Eisner's second clearly discernible period was on the horizon when he returned from Army service in late 1945. He had been away from "The Spirit" for four years, and the interregnum had taken a toll.
Simultaneously, newspaper industry economics and production considerations were in a state of flux. By 1952 he had decided that it was time to return "The Spirit" to Wildwood Cemetery.
Then, almost concurrent with the reburial of Denny Colt and with military conflict continuing in Korea, the Army contracted with Eisner to help create PS Magazine, an expanded, profusely illustrated maintenance publication that continues today.
Eisner also provided similar services for a growing list of commercial and industrial clients, but something was missing. Most of the building blocks for his educational products consisted of technical facts and promotional information provided by his clients. His creativity was only marginally challenged.
After 20 years of that, it was time for another Eisnerian makeover.
Getting Graphic
"I plunged into the development of the graphic novel in the early '70s as a result of two significant events," Eisner says. "I was a 'suit,' the CEO of a publishing company in Connecticut, and Phil Seuling invited me to speak at a comics convention in New York. While I was down there, in a smoky corner of a very crowded room, I was introduced to a group of guys with long hair and bemused expressions from the San Francisco underground comics movement.
"Art Spiegelman, Spain Rodriguez and Denis Kitchen were among them. They were very, very literary -- all issues and politics and ideas. And while we were talking, I was thinking, 'My God, they're doing exactly what I knew comics could do!' " The second event was a coincidental and unsolicited opportunity to sell his publishing company equity "in a New York heartbeat" and subsequently relinquish his PS Magazine contract, after 20 years and 227 issues.
"It opened a whole new world for me," he says. "The teens who had been my early readers for 'The Spirit' were knocking on the door of middle age and I knew that it would require mature subjects to continue to hold their attention. It was an opportunity close to my thinking and a new area of challenge."
One of the more frightening aspects of that challenge, however, was that while he was celebrating the disappearance of all the old constraints, he was faced with establishing some systemic approach to creating on his blank slate. Many of the worrisome strictures of space, size and subject were gone.
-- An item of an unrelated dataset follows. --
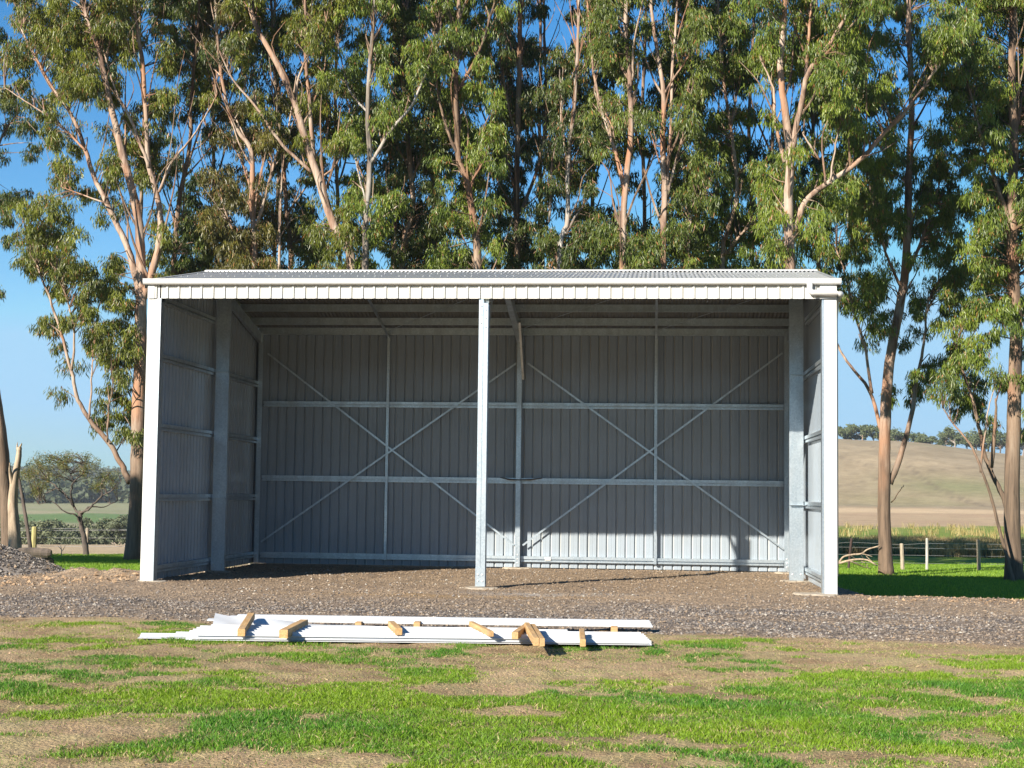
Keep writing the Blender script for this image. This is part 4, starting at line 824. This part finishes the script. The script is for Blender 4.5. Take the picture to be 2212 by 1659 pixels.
# ---- far shrubs and trees
def farplant(name,c,rx,h,label,cat,group,pal,n=900,sz=.5,trunk=True,lobes=9):
    E_=empty(name,tuple(c),label=label,cat=cat,group=group); cs=[];rs=[]
    for i in range(lobes):
        a=random.random()*6.283; r=random.random()**.6; z=h*(.35+.5*random.random()); f=math.sqrt(max(.1,1-((z/h-.45)/.6)**2)); cs.append((rx*r*f*math.cos(a),rx*r*f*.6*math.sin(a),z)); rs.append(rx*random.uniform(.26,.42))
    if trunk:
        mb=MB(); mb.tube([(0,0,-.3),(rx*.05,0,h*.25),(rx*.02,0,h*.55)],[h*.035,h*.028,h*.015],7,jit=.1); mb.build('trunk',m_bark[1],E_)
        mb=MB()
        for c_ in cs[:5]: mb.tube([(rx*.03,0,h*.28),(c_[0]*.5,c_[1]*.5,h*.45),c_],[h*.018,h*.012,h*.006],5)
        mb.build('limbs',m_bark[1],E_)
    cs=np.array(cs); 
    if not trunk: cs[:,2]*=.8
    V,F,Cc=leaves(cs,np.array(rs),n//lobes,pal,(sz,sz*.5),hang=1.2,flat=.75); npmesh('crown' if trunk else 'foliage',V,F,m_farleaf,E_,col=Cc)
def onray(px,d,dz=0):
    dd=ray(px,1064); dd=dd/np.hypot(dd[0],dd[1]); p=CAM+dd*d; p[2]=float(hgt(p[0],p[1]))+dz; return p
FT=((.045,.065,.025),(.12,.145,.06))
k=0
spots=[(1795,485,8,9.5),(1822,488,7,8.5),(1846,492,6,8),(1862,486,7.5,9.5),(1886,490,8,9),(1936,488,8,8.5),(1962,490,7,7.5),(1985,486,6,6),(2010,480,5,5),(2042,485,7,8.5),(2062,478,8,11),(2088,484,7,9),(2108,470,9,12),(2134,476,9,12),(2160,470,8,11),(2185,466,9,13),(2210,468,9,13),(2240,470,9,12),(2275,470,9,12)]
ordn=['leftmost']+[w_ for w_ in 'second third fourth fifth sixth seventh eighth ninth tenth eleventh twelfth thirteenth fourteenth fifteenth sixteenth seventeenth eighteenth nineteenth'.split()]
words=['tall','round','squat','broad','small','wide','spreading','rounded','tiny','clumped','ragged','leafy','dense','big','bushy','deep green','shadowy','heavy','far']
for i,(px,d,rx,h) in enumerate(spots):
    where='near the shed' if px<1900 else ('mid crest' if px<2050 else 'right end')
    farplant('paddock_tree',onray(px,d,-.6),rx*.72,h*.66,f'{ordn[i]} grey green tree from the left along the far hill crest, {where}','tree','trees along the hill crest',FT,1300,.8)
sh=[(20,205,7,7.6),(62,200,6,7),(98,196,6,6.4),(112,190,6.5,7.4),(134,196,6,7),(158,185,4.5,4.6),(176,192,6,6),(205,200,6,6.5),(228,188,6,8.5),(250,190,6.5,9.2),(272,192,6.5,9),(295,190,6,8.6),(318,195,6,8.5),(340,200,6,8)]
ord_=['leftmost','second','third','fourth','fifth','sixth','seventh','eighth','ninth','tenth','eleventh','twelfth','thirteenth','fourteenth']
for i,(px,d,rx,h) in enumerate(sh):
    farplant('shrub',onray(px,d,-.4),rx*.62,h*.6,f'{ord_[i]} grey green shrub from the left beyond the straw field','shrub','shrubs beyond the straw field',((.055,.07,.035),(.15,.165,.085)),2600,.42,trunk=False,lobes=14)
# distant woods on the left hills
n=340; cs=[];rs=[]
for i in range(n):
    band=random.random()
    px=random.uniform(-120,420); d=random.uniform(610,800) if band<.5 else random.uniform(1250,1500); p=onray(px,d); cs.append(p+np.array([0,0,4.])); rs.append(random.uniform(5,9))
V,F,Cc=leaves(np.array(cs),np.array(rs),90,((.035,.05,.025),(.09,.11,.05)),(3.2,2.0),hang=1.2); npmesh('distant_woods',V,F,m_farleaf,col=Cc,kind='stuff',label='dark woodland covering the far blue hills on the left')
for i in range(15):  # unseen tree row, added to cut low sky light reaching the shed interior
    px_=-62+i*10+random.uniform(-2,2); py_=-82+random.uniform(-4,4)+.3*abs(i-7); g=float(hgt(px_,py_))
    farplant('sky_blocker_tree',(px_,py_,g),7.5,random.uniform(11,13.5),f'unseen tree added behind the camera to block low sky light, {ordn[i]} of its row','tree','added sky blockers behind the camera',FT,2600,.9,lobes=16)
# ------------------------------------------------------------------ haze
mb=MB(); mb.box((-1500,-160,-30),(1500,1900,60)); 
def haze(nt,b,o):
    nt.nodes.remove(b); v=N(nt,'VolumePrincipled'); v.inputs['Color'].default_value=(.90,.96,1,1); v.inputs['Density'].default_value=.00021; v.inputs['Anisotropy'].default_value=.2
    nt.links.new(v.outputs[0],o.inputs['Volume'])
mh=mat('air',haze); hz=mb.build('haze',mh,kind='stuff',label='thin blue air haze over the valley and hills')
# ------------------------------------------------------------------ light
sd=np.array([-.685,-1.,.583]); sd/=np.linalg.norm(sd)
el=math.asin(sd[2]); rot=math.atan2(sd[0],sd[1])
w=bpy.data.worlds.new('World'); sc.world=w; w.use_nodes=True; nt=w.node_tree; bg=nt.nodes['Background']; sk=nt.nodes.new('ShaderNodeTexSky'); sk.sky_type='NISHITA'; sk.sun_disc=False; sk.sun_elevation=el; sk.sun_rotation=rot; sk.air_density=1; sk.dust_density=0; sk.ozone_density=4
hs=nt.nodes.new('ShaderNodeHueSaturation'); hs.inputs['Saturation'].default_value=1.3; nt.links.new(sk.outputs[0],hs.inputs['Color']); mn=nt.nodes.new('ShaderNodeMix'); mn.data_type='RGBA'; mn.blend_type='DARKEN'; mn.inputs[0].default_value=1; nt.links.new(hs.outputs[0],mn.inputs[6]); mn.inputs[7].default_value=(2.55,4.55,6.4,1); nt.links.new(mn.outputs[2],bg.inputs[0]); bg.inputs[1].default_value=.066
sl=bpy.data.lights.new('sun','SUN'); sl.energy=5.0; sl.angle=math.radians(.5); sl.color=(1,.915,.785); so=bpy.data.objects.new('sun',sl); COL.objects.link(so); so.rotation_euler=Vector(tuple(sd)).to_track_quat('Z','Y').to_euler()
sc.view_settings.view_transform='Standard'; sc.view_settings.look='None'; sc.view_settings.gamma=1; sc.view_settings.exposure=1.22
sc.render.engine='CYCLES'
"There was a tremendous amount of freedom, and with freedom comes confusion," Eisner says. He undertook a meticulous study of the technical details of constructing novels and began a reexamination of the classics. He realized the opportunity for deeper character development and more extensive story plotting. Standardized paneling was dropped while he was in the process of discovering that he had to consider each page as a complete entity, something the equivalent of a mini-chapter in an all-text novel.
"It took me a while to realize how cautiously I had to experiment in ending a page, not losing the meter for a nanosecond while the reader is turning the page, and yet take care that pages are not too closely connected. There was a complex wedding of physical necessities, and I really had a problem sorting all of this out," he says.
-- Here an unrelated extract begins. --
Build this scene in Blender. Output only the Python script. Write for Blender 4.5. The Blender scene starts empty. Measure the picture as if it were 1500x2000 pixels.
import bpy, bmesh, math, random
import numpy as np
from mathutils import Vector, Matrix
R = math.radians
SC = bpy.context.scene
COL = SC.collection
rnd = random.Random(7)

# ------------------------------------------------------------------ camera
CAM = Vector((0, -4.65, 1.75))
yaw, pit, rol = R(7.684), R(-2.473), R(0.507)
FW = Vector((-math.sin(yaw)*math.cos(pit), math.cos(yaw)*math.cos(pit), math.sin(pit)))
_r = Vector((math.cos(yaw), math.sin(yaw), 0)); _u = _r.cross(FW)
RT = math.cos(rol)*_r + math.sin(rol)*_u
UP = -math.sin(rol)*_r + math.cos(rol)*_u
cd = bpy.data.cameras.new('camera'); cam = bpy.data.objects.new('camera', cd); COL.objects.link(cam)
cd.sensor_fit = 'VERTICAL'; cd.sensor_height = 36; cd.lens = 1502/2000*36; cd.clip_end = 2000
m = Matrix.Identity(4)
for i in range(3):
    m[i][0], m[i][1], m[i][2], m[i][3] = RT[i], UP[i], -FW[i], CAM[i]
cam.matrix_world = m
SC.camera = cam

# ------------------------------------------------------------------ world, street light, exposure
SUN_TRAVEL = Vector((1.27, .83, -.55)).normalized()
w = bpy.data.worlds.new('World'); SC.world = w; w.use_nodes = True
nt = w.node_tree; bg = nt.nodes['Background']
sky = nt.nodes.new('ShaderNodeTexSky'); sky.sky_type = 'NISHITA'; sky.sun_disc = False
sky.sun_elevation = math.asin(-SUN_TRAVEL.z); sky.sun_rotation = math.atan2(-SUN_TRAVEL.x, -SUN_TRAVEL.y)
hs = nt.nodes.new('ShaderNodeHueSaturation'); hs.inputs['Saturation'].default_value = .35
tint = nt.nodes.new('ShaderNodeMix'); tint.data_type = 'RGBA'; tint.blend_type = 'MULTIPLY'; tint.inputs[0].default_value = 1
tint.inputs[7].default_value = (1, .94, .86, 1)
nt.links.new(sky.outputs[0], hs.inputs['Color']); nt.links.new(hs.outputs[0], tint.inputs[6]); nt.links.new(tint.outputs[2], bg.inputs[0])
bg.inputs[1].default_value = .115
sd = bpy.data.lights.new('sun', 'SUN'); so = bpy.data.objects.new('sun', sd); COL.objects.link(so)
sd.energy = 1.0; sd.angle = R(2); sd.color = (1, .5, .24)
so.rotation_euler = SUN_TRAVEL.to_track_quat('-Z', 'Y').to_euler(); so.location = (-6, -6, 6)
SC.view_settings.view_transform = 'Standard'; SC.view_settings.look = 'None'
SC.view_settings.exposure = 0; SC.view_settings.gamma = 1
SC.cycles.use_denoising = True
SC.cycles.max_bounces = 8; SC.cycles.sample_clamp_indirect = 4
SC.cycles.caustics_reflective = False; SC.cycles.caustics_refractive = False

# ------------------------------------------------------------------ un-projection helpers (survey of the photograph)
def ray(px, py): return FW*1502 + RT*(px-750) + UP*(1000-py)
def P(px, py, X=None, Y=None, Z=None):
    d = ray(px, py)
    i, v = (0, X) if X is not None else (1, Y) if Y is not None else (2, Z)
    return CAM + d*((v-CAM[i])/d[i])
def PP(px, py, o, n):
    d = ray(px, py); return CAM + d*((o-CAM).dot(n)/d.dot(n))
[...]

He smiles broadly when he adds, "I also learned to always start with the ending." That way, he can then produce a complete pencil-rough dummy leading to that end, rather than find himself arriving at an unplanned, irreconcilable ending and half a book to redo to tie up dangling plot lines. When he says "it's not like cut-and-paste editing of text in a computer," he is neither seeking nor expecting any disagreement.
When it came to an endless choice of subject matter, Eisner found that there still were limitations, but they were self-imposed.
"Just call me a Jewish Frank McCourt," he says. "I'm a city boy. I love New York. That's what I know and that's what I write, Also, I've always admired Faulkner, and he was at his best when he stuck with what he really knew."
The Story Arc
Eisner, his brother and sister grew up in tenements in the Bronx and Brooklyn. His father was an immigrant from Vienna and his mother was born on a ship bound for this country.
Eisner's first graphic novel was "A Contract With God," a collection of four related tenement stories published in 1978. He picked the title story because "man's relationship with God is an eternal and universal mature concern." The fictional tenement at 55 Dropsie Ave. and its neighborhood may have served as Eisner's Yoknapatawpha County, but he and the Bronx both have changed repeatedly since the 1930s-era that he reflects in "Contract."
Eisner's second graphic novel, originally titled "Life on Another Planet" (Kitchen Sink Press, 1978) and later reissued as "Signal From Space" (DC Comics), was science fiction. He says he's never been enthusiastic about sci-fi, "but I just wanted to prove that it could work as a graphic novel."
Today Eisner is increasingly focused on opposing prejudice and hate. He hasn't been without some criticism from the Jewish community. Most of it, he says, is of the "why stir things up" and "you're just calling attention to the problem" sort. "One man, a leading editor in Jewish publishing circles, wanted to know why I had to use the word 'Jew' in the 'Fagin' title. I could only point out that was the precise point I wanted to address," Eisner says with something of a weary sigh.
On the other hand, Gaiman says that publication of "Fagin" and "The Plot" is "a wonderful thing to happen at this point in time, in view of the kind of world we live in."
In discussing the future of the graphic novel, Eisner points out that "five or six" movies, "Road to Perdition" among them, have been made from graphic novels. He estimates that there will be more than 100 graphic novel titles published this year in the United States, but he refuses to speculate on the percentage of this country's more than 5,000 practicing comic book artists who might be harboring graphic novel ambitions. He mentions that more than 75,000 fans attended last year's San Diego Comics Convention. Those numbers and the count of fans willing to buy the products are steadily increasing, he says.
Where does he go from here? Eisner grins and says, "I'm glad you asked.
"Sequential art, after almost 100 years of safe-haven in the comic pages, has successfully marched into the communication provinces of information, motivation and education, and now is expanding a significant beachhead in the limitless world of the novel.
"Publication next year of 'The Plot' will add 'polemic' to the list of literary roles it can fulfill, and I can see graphic novel possibilities in several new directions."
Just a little long-term planning for an octogenarian.